By Janet Ramey
In global business services, success is always driven by the people, with strong teams working together end-to-end to deliver. Value creation, however, depends on several strategic roles.
Those of us in global business services know that it takes a unique combination of change leaders, delivery teams, program managers and digital specialists to drive enterprise transformation. Like our IT counterparts, it takes both breadth and depth of talent.
Where IT has an advantage is that most organizations have a clear strategic roadmap driven by technology trends such as security, automation, machine learning and Cloud. In contrast, the success of GBS model depends on its ability to anticipate enterprise needs and accommodate the constant change driven by demands of acquisitions, divestitures, employee and customer experience and productivity targets.
Increasingly, four key roles make things happen for GBS. This is not to devalue the role of leadership or delivery; instead, let’s acknowledge that GBS models tackle constant change—and these make-or-break roles are instrumental in managing and embedding change sustainably.

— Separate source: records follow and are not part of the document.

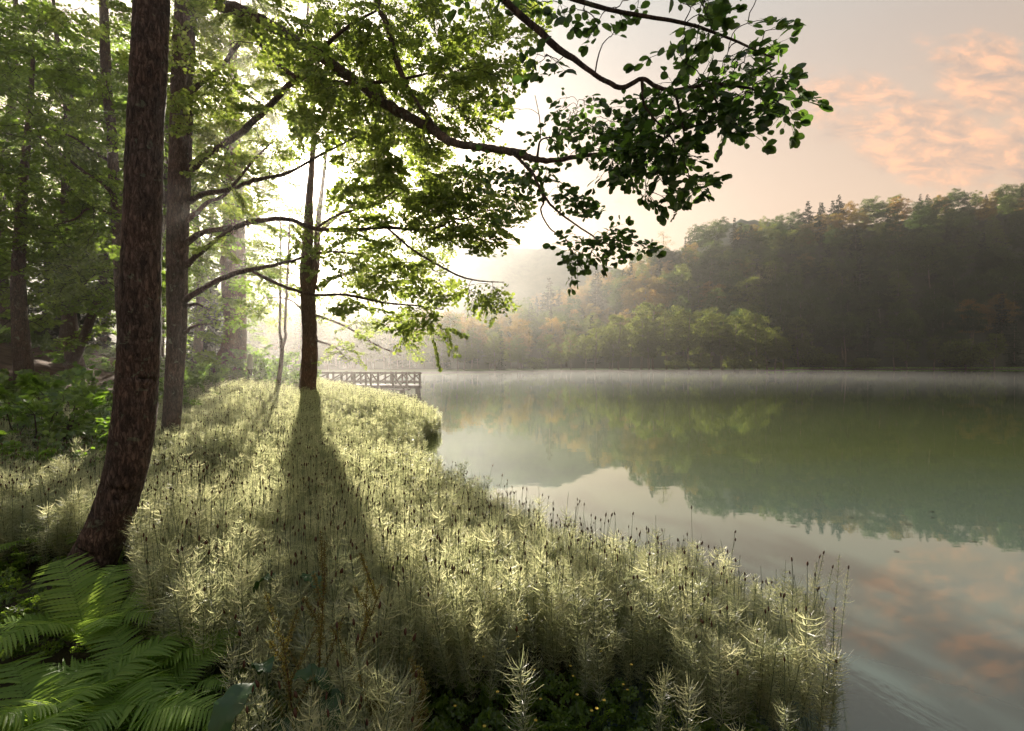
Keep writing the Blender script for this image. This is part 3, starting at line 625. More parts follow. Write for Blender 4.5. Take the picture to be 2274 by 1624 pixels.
L0 = [[(247, 360, 15, 5), (207, 337, 14.6, 4), (162, 305, 14.2, 3), (90, 280, 14, 2)], [(254, 435, 15, 6), (225, 405, 14.7, 5), (200, 392, 14.5, 4.5), (162, 362, 14.2, 4), (80, 300, 14, 2)],
      [(254, 478, 15, 4), (217, 467, 14.6, 3.2), (190, 466, 14.4, 3), (167, 487, 14.2, 2.6), (120, 500, 14, 1.5)]]
s0 = region(np.random.default_rng(10), [(220, 280, 130, 160, 12.5, 17, 56), (130, 420, 130, 120, 12.5, 16, 34), (200, 40, 200, 130, 12.5, 18, 44), (200, 560, 110, 90, 13, 17, 20), (40, 200, 120, 200, 12.5, 17, 30)])
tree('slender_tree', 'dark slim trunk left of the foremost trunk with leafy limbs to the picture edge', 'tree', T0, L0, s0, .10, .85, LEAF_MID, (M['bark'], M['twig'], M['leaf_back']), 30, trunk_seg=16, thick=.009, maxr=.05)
TL = [(140, 870, 19, 17), (165, 800, 19, 13), (190, 740, 19, 12), (215, 665, 19, 11), (235, 590, 19, 9), (250, 480, 19, 7), (262, 350, 19, 4)]
sl = region(np.random.default_rng(9), [(230, 560, 100, 120, 17, 21, 60), (130, 600, 110, 90, 17, 21, 40)])
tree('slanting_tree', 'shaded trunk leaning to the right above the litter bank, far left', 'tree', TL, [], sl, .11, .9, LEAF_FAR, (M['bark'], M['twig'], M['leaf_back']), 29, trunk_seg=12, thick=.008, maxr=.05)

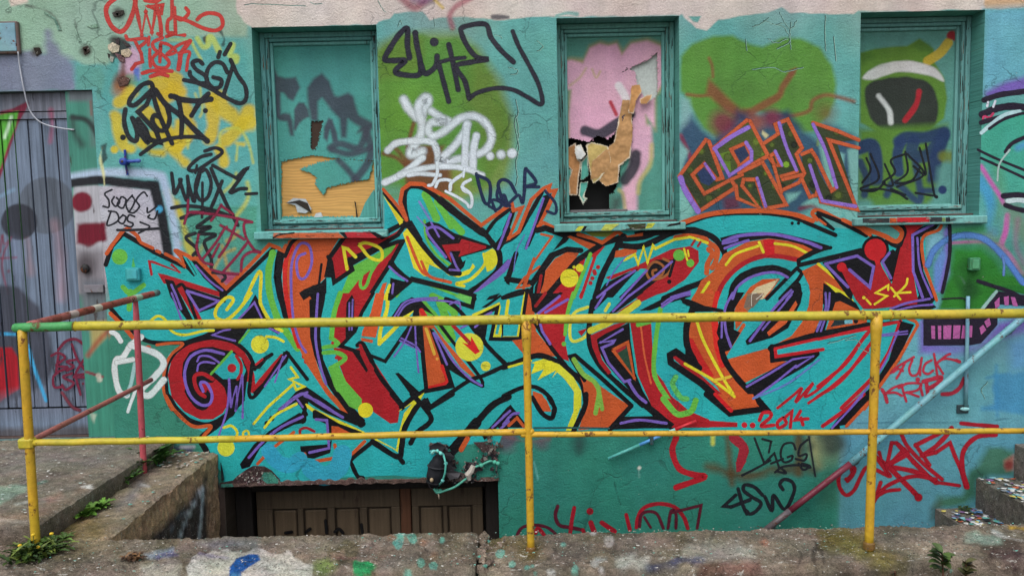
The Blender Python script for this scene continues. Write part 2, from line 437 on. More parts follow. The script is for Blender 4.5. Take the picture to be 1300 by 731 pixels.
def vn(P, sc, seed=0.0):
    """noise per point"""
    return np.array([mnoise.fractal(Vector((p[0] * sc + seed, p[1] * sc - seed, p[2] * sc + 3.1)), 1.0, 2.0, 4) for p in P])
BLK = (13, 13, 18); CYA = (40, 166, 168); RED = (164, 28, 36); ORG = (190, 84, 40); PUR = (116, 94, 180); YEL = (212, 206, 46); GRN = (98, 178, 66)

# ================================================================== the wall
def avX(*q): return float(np.mean([onY(x, y)[0] for x, y in q]))
def avZ(*q): return float(np.mean([onY(x, y)[2] for x, y in q]))
WIN = [dict(x0=avX((321, 45), (330, 285)), x1=avX((478, 45), (487, 285)), z1=avZ((322, 36), (476, 31)), z0=avZ((330, 293), (486, 291))),
       dict(x0=avX((706, 40), (711, 280)), x1=avX((863, 40), (862, 275)), z1=avZ((708, 24), (860, 20)), z0=avZ((710, 284), (860, 281))),
       dict(x0=avX((1092, 40), (1089, 270)), x1=avX((1250, 40), (1243, 265)), z1=avZ((1094, 16), (1248, 13)), z0=avZ((1092, 276), (1243, 273)))]
DOOR = dict(x0=-3.75, x1=avX((122, 125), (141, 540)), z1=avZ((20, 116), (118, 114)), z0=0.11)
BASE = dict(x0=avX((286, 640)), x1=avX((633, 640)), z1=avZ((290, 612), (630, 606)), z0=-2.1)
HOLES = WIN + [DOOR, BASE]
XL, XR, ZT, ZB = -6.0, 6.0, 3.7, -2.2
def breaks(lo, hi, vis0, vis1, extra, fine, coarse):
    b = sorted(set([lo, hi, vis0, vis1] + [e for e in extra if lo < e < hi])); o = []
    for p, q in zip(b[:-1], b[1:]):
        st = fine if (p >= vis0 - 1e-6 and q <= vis1 + 1e-6) else coarse
        n = max(1, int(math.ceil((q - p) / st))); o += list(np.linspace(p, q, n, endpoint=False))
    return np.array(o + [hi])
gx = breaks(XL, XR, -3.5, 3.5, [h[k] for h in HOLES for k in ('x0', 'x1')], .0075, .25)
gz = breaks(ZB, ZT, -0.72, 3.0, [h[k] for h in HOLES for k in ('z0', 'z1')], .0075, .25)
nx, nz = len(gx), len(gz)
GX, GZ = np.meshgrid(gx, gz)
VP = np.stack([GX.ravel(), np.zeros(nx * nz), GZ.ravel()], 1)
F = Paint(VP, (94, 160, 156))

# ---------------- base coats
tile(0, 0, 1)
F.poly((60, 130, 116), "130 415 320 300 1300 300 1300 800 -50 800 -50 415", 30, .75)
F.poly((46, 124, 108), "255 540 1066 540 1066 760 255 760", 22, 1)
F.poly((56, 128, 108), "100 412 240 412 260 600 100 600", 10, 1)
F.poly((98, 158, 170), "1066 430 1180 380 1350 360 1350 760 1066 760", 3, 1)
F.poly((84, 146, 164), "1066 552 1350 540 1350 760 1066 760", 10, .9)
F.poly((142, 174, 154), "-60 -80 312 -80 316 40 312 48 230 46 180 46 160 60 140 80 110 84 95 78 60 74 -60 70", 6, 1, 2)
F.poly((118, 124, 146), "-60 66 55 64 60 40 78 66 96 80 96 116 -60 120", 9, .95, 2)
F.poly((92, 152, 140), "96 82 128 84 140 120 124 128 122 112 96 114", 4, .9, 1)
F.poly((86, 162, 160), "150 52 312 48 330 300 240 300 200 240 140 190 128 120", 8, .85, 1)
F.poly((76, 150, 132), "210 262 326 262 326 318 240 330", 4, .9)
F.poly((208, 192, 182), "-60 -90 36 -90 34 2 14 8 8 -4 -60 -4", 3, 1, 1.5)
F.poly((202, 193, 186), "302 -90 1320 -90 1320 8 1250 11 1246 13 1090 15 1084 19 1050 17 1004 16 992 9 975 17 934 22 912 25 897 39 884 36 866 18 862 20 705 22 690 22 640 24 560 22 546 26 536 15 500 16 495 24 480 28 478 31 320 37 310 28 300 18", 1.6, 1, .9)
F.poly((92, 160, 152), "874 21 890 21 886 29 880 28", 1.5, 1, .5)
F.line((92, 160, 152), 5, "706 20 720 17 732 18", 2, .8, 1.2)
F.poly((198, 160, 114), "1247 -40 1320 -40 1320 9 1250 12", 3, .8, .6)
F.poly((104, 168, 190), "1250 12 1320 8 1320 110 1246 120", 14, .85)
for x, y, r in ((330, 8, 40), (560, 5, 60), (820, 2, 50), (990, 4, 40), (1130, 2, 60)):
    F.dot((176, 152, 146), r, [x, y], 60, .25)
tile(310, 0, .2598)
F.line((140, 70, 84), 9, "770 -10 830 40 880 10", 6, .75, .6); F.line((110, 70, 110), 8, "830 0 880 8 940 -6", 6, .7, .5)
F.line((150, 74, 92), 7, "1110 -10 1040 30 1005 80 1020 140", 4, .7, .5); F.line((190, 164, 70), 4, "930 0 970 40", 3, .8)
F.line((40, 44, 60), 3, "1215 84 1290 84", 2, .8, .8)
# ---------------- left: grey haze round the door head, pink and blue dabs, rust
tile(0, 0, .2598)
F.poly((206, 164, 190), "590 300 640 220 690 260 680 380 590 400", 8, .9, .6); F.poly((70, 110, 190), "652 335 680 330 682 395 655 398", 3, .9)
F.line((104, 78, 70), 5, "600 270 602 330 604 480", 4, .8, .6); F.dot((110, 60, 46), 11, "600 400", 7, .8, 1); F.dot((160, 104, 60), 10, "585 440", 9, .7)
F.dot((96, 150, 110), 9, "640 395", 4, .6)
for p, r in (("182 252", 7), ("422 248", 8), ("578 70", 7)):
    F.dot((64, 58, 52), r, p, 5, .8, 1.2)
F.dot((46, 36, 34), 12, "585 235", 5, .9, 2.5)
F.line((70, 60, 62), 2.2, "130 30 220 50 270 90 300 150", 2, .5, 1); F.line((70, 60, 62), 2, "365 100 380 170 390 200", 2, .5, .6)
F.line((40, 56, 56), 2, "1075 150 1095 190 1090 220", 1.5, .8, .8); F.poly((64, 50, 44), "990 185 1010 175 1008 215 996 205", 2, .9, .5)
F.poly((208, 168, 60), "1005 260 1030 250 1032 320", 2, .0)
# yellow ground of the left tags
tile(140, 90, .1538)
Yc = (198, 176, 44)
for wd, p in ((14, "40 380 70 500 120 620 170 640"), (17, "470 40 540 60 520 180 420 230"), (22, "380 100 480 140 560 170"), (15, "80 260 110 240 180 180"), (18, "290 330 380 420 440 520 300 560"), (13, "420 280 470 460 540 620"), (15, "620 260 640 380 660 480 560 620"), (16, "820 240 850 400 820 560"), (20, "880 230 950 330 1080 430 1160 430"), (18, "1140 340 1060 470 960 570"), (12, "480 620 560 700 620 760"), (10, "240 600 330 660 430 680"), (12, "900 640 930 700 940 760"), (11, "560 420 560 640")):
    F.line(Yc, wd, p, 5, .92, 1.2)
F.dot(Yc, 5, "35 650", 2, .95); F.line((206, 184, 50), 4, "1040 600 1100 610", 4, .9, 1)
for p in ("900 640 920 500 1060 480 1140 600 1180 760", "740 140 760 320 740 380", "700 190 720 240", "600 460 640 560 640 640", "1050 620 1040 740", "960 480 1050 470"):
    F.line((192, 196, 80), 3.2, p, 2.5, .75, .4)
tile(130, 0, .1696)
F.line((188, 200, 84), 3.5, "660 300 700 380 740 450", 2, .8); F.line((186, 200, 84), 6, "710 290 750 350 790 340 800 280 830 300 870 380", 2.5, .8, .5)
F.line((186, 200, 84), 8, "975 340 955 410 1000 430 1000 460", 3, .8, .4); F.line((190, 196, 90), 5, "500 300 580 300 640 300", 4, .5)
tile(130, 232, .2)
F.line((196, 180, 56), 9, "410 60 440 140 480 200", 4, .85, 1); F.line((196, 180, 56), 9, "470 140 500 220 530 330 560 450", 5, .8, 1); F.line((190, 190, 70), 4, "770 60 830 0 850 -60", 3, .7)
F.line((190, 190, 70), 5, "850 210 910 130 930 60 920 0", 4, .7); F.line((190, 150, 50), 4, "760 400 780 480 800 560", 3, .6); F.line((190, 150, 50), 4, "700 560 760 460 840 420", 3, .6); F.line((190, 150, 50), 5, "790 370 840 340 860 310", 3, .6); F.dot((180, 130, 60), 4, "485 385", 3, .7); F.line((186, 170, 60), 5, "640 400 560 520", 5, .5)
F.dot((176, 70, 110), 9, "800 610", 7, .8); F.line((170, 60, 96), 7, "720 580 800 620 860 590", 5, .6)
# white panel with the black band beside the door
tile(0, 180, .2598)
F.poly((176, 176, 184), "374 215 560 215 770 240 815 560 700 560 600 420 520 540 520 740 400 740 374 500", 3, 1, .5)
F.line((170, 190, 214), 11, "380 175 480 155 640 152 770 165 800 200 850 400 870 560", 6, .95)
F.line((30, 32, 38), 11.5, "350 200 480 188 600 200 745 215", 2.5, 1, .3); F.poly((28, 30, 36), "720 190 775 192 815 360 848 560 800 560 770 380", 2.5, 1)
F.dot((116, 22, 44), 13, "400 295", 3, 1, .7); F.poly((106, 16, 38), "385 395 515 395 520 480 430 520 390 500", 4, 1, 1)
F.poly((150, 138, 142), "392 520 520 520 520 760 400 760", 14, .8); F.dot((90, 60, 60), 12, "420 590", 12, .6)
F.dot((70, 170, 210), 4.5, "778 330", 2, .95)
F.line((205, 205, 150), 3, "500 30 490 80 505 150 510 210", 1.5, .9, 1); F.poly((30, 32, 36), "490 20 520 10 525 80 500 110", 2, .8, .8)
F.line((26, 46, 140), 0.5, "0 0 1 1", 1, 0)
tile(130, 232, .2)
F.poly((40, 60, 60), "-30 300 -10 300 0 420 -20 420", 3, .4)
tile(0, 360, .2598)
F.poly((186, 164, 96), "440 200 520 200 520 260 450 330", 6, .8); F.line((150, 60, 50), 6, "430 350 480 280 530 220", 5, .75); F.line((180, 104, 50), 5, "450 370 500 300 540 230", 5, .6)
# foot of the wall by the weeds
tile(130, 500, .2)
F.poly((72, 66, 96), "380 335 570 335 580 420 370 420", 8, .9, 1); F.line((180, 176, 186), 4, "500 335 580 335", 3, .7)
F.poly((46, 104, 120), "660 400 700 440 740 540 700 600 650 620 640 480", 10, .7); F.poly((62, 60, 62), "640 470 690 500 740 560 800 570 800 1300 560 1300 600 600", 9, .95, .6); F.poly((78, 60, 54), "690 600 800 590 800 900 680 900", 10, .7, 1); F.line((150, 160, 168), 3, "668 470 660 560 664 640", 5, .5, 1); F.line((30, 40, 44), 6, "660 330 690 430 700 560", 10, .6)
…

What are these make-or-break roles?
Vendor or sourcing managers
GBS organizations are increasingly moving to hybrid models, putting pressure on GBS’s ability to face off effectively with very sophisticated service delivery partners. While the procurement category experts are invaluable in establishing and negotiating contracts, it’s incumbent on GBS to bring expertise about measures of success both current and future, including those tied to simplification, digitization, and automation. GBS sourcing managers are the ones who take a successfully crafted agreement and manage the vendor engagement and ongoing governance to deliver value and outcomes over the life of the partnership.
Program managers
Successful GBS organizations are constantly tweaking their service catalogs, adding new solutions, entering new geographies, managing transitions to and from third-party providers, extending the model to acquisitions and adjusting when businesses are carved out or sold. Program managers tie these streams together to drive change while the GBS engine continues to deliver at scale.
Business engagement managers
Successful GBS organizations have two roles—facing off to customers and stakeholders and delivering work. Efficient and effective delivery is the table stakes of the model; understanding the changing needs and managing stakeholder perceptions is the cornerstone of long-term success.
Global process owners
End-to-end delivery is the secret sauce of high value GBS organizations, and global process owners (GPOs) are the drivers of change. Historically, GPOs served as the design brain of the organization, leading mapping, simplification, and automation of processes. Today’s GPO is increasingly responsible for implementing and owning delivery. Properly empowered, the GPO role future-proofs the GBS model; without GPOs designing and implementing an effective blueprint that integrates up-, down and intra-GBS processes, value creation is limited.
What’s a GBS leader to do?
Ensure your GBS is positioned for success. Review your organizational design and talent strategy to preserve, build and buy talent to deliver these key roles. GBS success, value creation and — ultimately — longevity depend on it.